The first line to copy is the one with "Continue the Blender"; the last is the one with "label='white duvet turned". Copy each line in that range exactly, leaving out all others.

• Working data:

- - -

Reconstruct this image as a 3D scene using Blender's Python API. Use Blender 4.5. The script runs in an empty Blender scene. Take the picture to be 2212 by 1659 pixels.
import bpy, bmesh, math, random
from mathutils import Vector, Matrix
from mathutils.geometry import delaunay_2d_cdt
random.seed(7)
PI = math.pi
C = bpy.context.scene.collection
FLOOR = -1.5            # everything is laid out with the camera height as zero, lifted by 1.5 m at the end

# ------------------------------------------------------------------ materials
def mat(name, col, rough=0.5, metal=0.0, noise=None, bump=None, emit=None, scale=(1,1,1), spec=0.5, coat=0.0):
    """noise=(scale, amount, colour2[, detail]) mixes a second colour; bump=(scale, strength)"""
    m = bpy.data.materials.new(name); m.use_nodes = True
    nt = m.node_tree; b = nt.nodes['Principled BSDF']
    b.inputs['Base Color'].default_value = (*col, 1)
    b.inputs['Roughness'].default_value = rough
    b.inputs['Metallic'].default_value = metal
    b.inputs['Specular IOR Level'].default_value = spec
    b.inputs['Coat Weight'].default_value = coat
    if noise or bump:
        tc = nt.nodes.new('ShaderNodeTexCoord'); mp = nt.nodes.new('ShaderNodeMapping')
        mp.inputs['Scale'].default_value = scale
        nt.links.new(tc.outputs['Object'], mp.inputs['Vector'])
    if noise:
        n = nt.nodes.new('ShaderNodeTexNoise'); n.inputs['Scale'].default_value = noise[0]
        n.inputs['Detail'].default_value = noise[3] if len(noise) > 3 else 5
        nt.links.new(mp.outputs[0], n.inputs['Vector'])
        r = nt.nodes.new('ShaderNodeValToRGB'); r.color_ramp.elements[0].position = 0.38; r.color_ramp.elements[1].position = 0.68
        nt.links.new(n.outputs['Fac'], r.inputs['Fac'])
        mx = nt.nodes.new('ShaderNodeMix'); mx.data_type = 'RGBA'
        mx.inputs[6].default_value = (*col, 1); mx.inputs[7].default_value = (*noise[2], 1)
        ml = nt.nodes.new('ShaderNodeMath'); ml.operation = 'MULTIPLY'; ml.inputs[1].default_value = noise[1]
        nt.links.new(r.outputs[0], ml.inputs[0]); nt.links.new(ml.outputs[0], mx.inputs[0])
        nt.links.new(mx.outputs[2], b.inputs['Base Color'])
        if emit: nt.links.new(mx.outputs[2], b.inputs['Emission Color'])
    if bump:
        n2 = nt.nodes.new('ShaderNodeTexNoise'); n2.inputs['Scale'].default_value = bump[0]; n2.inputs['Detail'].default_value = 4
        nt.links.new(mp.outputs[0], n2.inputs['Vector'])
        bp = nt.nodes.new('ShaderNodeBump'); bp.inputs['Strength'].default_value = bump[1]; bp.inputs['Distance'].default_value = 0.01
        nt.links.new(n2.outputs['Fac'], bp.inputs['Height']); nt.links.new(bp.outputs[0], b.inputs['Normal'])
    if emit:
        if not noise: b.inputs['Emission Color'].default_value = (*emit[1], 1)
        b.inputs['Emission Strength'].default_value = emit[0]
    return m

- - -

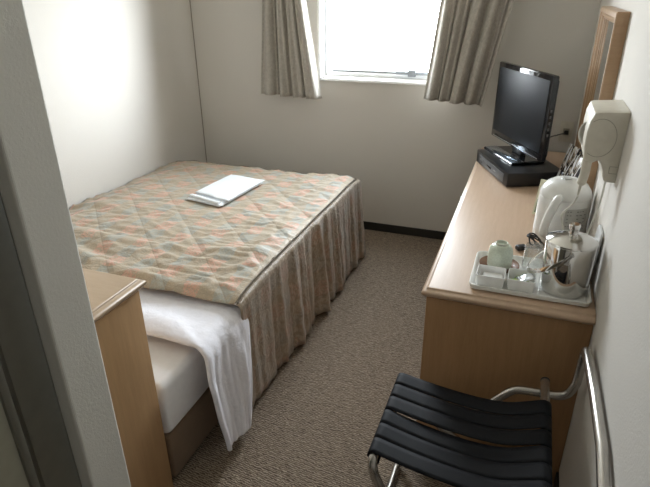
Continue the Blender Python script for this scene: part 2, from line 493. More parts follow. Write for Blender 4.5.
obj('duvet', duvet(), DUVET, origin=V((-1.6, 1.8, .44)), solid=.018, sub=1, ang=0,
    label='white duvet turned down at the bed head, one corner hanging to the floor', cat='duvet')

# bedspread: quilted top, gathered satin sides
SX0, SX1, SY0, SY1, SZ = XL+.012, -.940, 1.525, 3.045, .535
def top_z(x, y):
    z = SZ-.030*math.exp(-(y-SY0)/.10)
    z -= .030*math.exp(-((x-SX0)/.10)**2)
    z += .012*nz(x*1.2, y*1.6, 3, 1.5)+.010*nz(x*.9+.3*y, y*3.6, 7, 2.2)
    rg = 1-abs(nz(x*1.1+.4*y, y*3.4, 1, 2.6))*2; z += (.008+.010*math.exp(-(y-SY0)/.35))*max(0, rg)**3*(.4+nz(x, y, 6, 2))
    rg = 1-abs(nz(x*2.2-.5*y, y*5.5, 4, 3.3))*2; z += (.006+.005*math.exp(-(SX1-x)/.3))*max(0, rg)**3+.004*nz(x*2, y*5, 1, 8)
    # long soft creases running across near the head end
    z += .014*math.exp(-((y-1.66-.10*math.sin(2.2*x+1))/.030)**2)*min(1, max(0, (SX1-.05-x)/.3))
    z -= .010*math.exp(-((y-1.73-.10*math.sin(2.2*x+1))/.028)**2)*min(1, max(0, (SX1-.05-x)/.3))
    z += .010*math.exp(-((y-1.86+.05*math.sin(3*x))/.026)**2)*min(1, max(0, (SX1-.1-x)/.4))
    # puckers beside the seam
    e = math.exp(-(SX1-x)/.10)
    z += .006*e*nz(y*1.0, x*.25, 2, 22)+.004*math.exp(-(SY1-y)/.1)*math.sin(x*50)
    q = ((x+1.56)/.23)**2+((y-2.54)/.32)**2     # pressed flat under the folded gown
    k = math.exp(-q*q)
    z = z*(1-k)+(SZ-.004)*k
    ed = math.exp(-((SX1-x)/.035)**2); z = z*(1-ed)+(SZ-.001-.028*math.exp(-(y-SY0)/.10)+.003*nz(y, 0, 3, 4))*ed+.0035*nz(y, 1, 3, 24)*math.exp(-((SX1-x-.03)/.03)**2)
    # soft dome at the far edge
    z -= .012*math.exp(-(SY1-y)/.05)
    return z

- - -

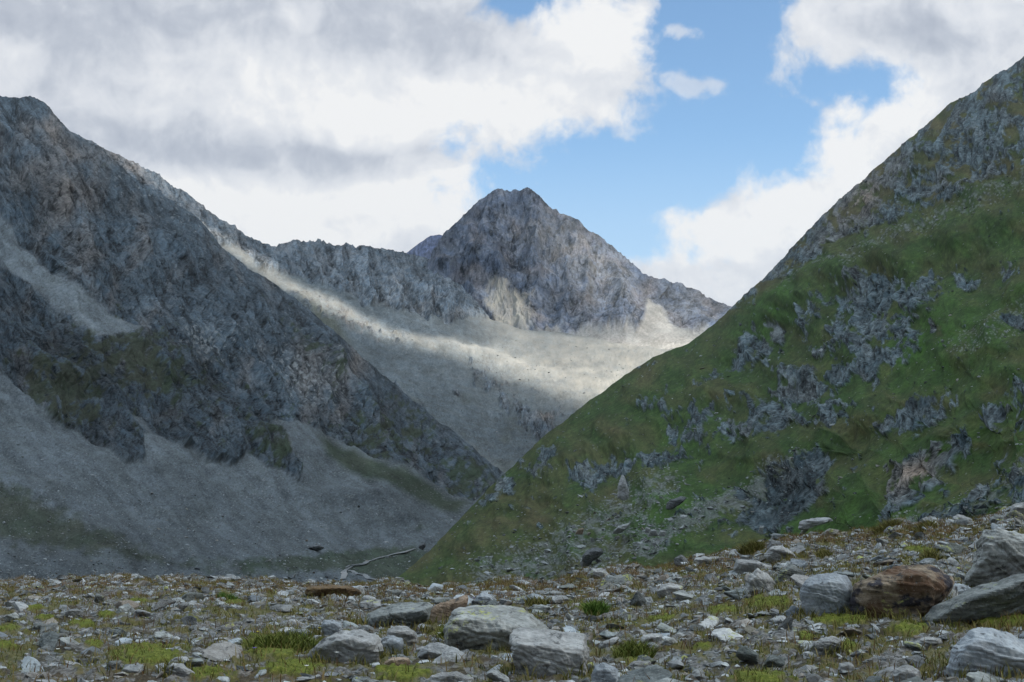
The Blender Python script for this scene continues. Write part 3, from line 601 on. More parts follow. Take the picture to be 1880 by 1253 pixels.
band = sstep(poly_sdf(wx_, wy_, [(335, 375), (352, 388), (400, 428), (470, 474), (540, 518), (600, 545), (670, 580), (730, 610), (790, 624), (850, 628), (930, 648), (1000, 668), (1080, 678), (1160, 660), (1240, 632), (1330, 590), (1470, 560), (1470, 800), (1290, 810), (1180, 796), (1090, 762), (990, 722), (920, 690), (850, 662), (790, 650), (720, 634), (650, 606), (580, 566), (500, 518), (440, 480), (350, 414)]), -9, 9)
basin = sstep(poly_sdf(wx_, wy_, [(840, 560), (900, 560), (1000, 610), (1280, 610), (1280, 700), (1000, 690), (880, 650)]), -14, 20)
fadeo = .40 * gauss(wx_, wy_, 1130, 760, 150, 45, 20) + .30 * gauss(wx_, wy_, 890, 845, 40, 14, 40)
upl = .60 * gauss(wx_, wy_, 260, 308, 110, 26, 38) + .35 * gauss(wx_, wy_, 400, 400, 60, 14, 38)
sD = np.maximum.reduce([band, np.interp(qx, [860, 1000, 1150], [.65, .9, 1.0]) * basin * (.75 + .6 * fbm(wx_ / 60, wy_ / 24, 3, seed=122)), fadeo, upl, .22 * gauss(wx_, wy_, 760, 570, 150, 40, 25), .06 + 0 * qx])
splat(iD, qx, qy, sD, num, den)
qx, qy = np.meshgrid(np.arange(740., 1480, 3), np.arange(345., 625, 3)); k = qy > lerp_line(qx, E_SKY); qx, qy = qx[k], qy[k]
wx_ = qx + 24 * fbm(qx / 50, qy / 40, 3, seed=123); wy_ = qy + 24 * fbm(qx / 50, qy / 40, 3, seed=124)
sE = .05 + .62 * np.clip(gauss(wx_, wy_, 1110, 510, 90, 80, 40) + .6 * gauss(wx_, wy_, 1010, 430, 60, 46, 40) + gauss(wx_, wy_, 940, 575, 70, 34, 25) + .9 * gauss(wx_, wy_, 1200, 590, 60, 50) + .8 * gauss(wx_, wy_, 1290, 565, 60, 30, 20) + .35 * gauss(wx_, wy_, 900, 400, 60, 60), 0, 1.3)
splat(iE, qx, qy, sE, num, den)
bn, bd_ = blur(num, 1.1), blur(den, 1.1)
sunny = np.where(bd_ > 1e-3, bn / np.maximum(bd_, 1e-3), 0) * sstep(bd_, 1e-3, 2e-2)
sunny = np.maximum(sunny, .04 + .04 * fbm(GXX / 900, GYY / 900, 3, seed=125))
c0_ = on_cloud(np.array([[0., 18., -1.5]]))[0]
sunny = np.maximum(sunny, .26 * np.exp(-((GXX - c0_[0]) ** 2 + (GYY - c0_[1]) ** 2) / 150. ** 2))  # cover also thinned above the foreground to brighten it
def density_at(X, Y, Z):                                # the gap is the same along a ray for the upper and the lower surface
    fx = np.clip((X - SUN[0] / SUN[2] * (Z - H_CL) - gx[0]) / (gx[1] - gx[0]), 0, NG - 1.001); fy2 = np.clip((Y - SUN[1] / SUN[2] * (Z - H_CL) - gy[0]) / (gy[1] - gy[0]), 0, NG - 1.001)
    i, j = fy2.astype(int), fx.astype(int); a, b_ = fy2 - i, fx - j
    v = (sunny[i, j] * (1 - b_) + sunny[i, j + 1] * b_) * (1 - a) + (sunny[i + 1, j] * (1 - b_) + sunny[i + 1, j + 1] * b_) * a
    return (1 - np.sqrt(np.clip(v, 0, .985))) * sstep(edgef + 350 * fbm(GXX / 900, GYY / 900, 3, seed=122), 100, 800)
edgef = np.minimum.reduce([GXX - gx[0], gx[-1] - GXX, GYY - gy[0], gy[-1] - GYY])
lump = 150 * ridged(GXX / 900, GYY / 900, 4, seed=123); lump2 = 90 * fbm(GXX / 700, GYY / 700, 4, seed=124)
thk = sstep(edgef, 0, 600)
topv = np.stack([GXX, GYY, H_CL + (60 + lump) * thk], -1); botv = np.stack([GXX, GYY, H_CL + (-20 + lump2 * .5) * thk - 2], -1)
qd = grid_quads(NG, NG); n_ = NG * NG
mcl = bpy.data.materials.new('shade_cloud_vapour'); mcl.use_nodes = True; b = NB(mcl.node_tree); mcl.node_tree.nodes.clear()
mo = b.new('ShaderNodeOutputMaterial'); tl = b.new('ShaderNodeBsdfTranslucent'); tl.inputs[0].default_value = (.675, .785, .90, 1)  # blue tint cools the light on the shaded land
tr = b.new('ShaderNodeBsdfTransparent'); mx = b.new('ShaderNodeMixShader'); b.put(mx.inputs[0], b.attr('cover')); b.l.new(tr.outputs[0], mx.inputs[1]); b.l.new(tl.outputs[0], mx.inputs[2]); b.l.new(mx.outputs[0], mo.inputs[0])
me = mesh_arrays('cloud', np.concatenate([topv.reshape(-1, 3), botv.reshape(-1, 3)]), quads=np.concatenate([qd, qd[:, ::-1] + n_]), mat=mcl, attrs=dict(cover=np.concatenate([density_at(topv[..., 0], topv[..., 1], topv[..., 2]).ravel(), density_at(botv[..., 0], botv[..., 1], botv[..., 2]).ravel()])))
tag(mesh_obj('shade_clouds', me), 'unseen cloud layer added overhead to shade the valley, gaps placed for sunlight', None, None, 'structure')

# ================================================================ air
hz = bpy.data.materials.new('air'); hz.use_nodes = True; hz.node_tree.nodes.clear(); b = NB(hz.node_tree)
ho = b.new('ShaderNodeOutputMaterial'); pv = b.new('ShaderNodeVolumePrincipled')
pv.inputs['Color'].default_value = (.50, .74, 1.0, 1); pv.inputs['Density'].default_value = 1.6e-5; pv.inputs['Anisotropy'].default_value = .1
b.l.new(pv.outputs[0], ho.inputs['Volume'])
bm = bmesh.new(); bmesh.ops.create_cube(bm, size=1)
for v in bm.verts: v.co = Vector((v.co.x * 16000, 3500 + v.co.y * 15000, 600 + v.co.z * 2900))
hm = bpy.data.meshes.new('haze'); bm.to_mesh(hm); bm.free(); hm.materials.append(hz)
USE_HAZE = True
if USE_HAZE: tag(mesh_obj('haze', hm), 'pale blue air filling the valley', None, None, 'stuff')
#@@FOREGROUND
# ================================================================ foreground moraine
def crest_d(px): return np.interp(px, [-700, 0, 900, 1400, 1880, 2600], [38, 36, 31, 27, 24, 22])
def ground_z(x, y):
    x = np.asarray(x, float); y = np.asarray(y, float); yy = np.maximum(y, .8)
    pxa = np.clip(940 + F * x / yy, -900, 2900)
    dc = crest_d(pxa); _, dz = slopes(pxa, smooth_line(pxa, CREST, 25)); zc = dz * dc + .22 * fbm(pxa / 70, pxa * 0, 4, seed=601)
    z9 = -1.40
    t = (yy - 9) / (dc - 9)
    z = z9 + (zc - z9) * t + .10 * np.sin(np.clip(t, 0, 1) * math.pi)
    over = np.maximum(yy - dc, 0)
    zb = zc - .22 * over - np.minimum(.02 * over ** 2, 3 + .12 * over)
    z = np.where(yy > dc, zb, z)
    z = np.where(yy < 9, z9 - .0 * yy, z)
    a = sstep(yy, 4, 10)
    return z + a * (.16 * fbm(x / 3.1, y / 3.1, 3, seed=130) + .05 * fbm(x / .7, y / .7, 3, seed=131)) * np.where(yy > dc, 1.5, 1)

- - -

• Exercise result:
Continue the Blender Python script for this scene: part 2, from line 493. More parts follow. Write for Blender 4.5.
obj('duvet', duvet(), DUVET, origin=V((-1.6, 1.8, .44)), solid=.018, sub=1, ang=0,
    label='white duvet turned down at the bed head, one corner hanging to the floor', cat='duvet')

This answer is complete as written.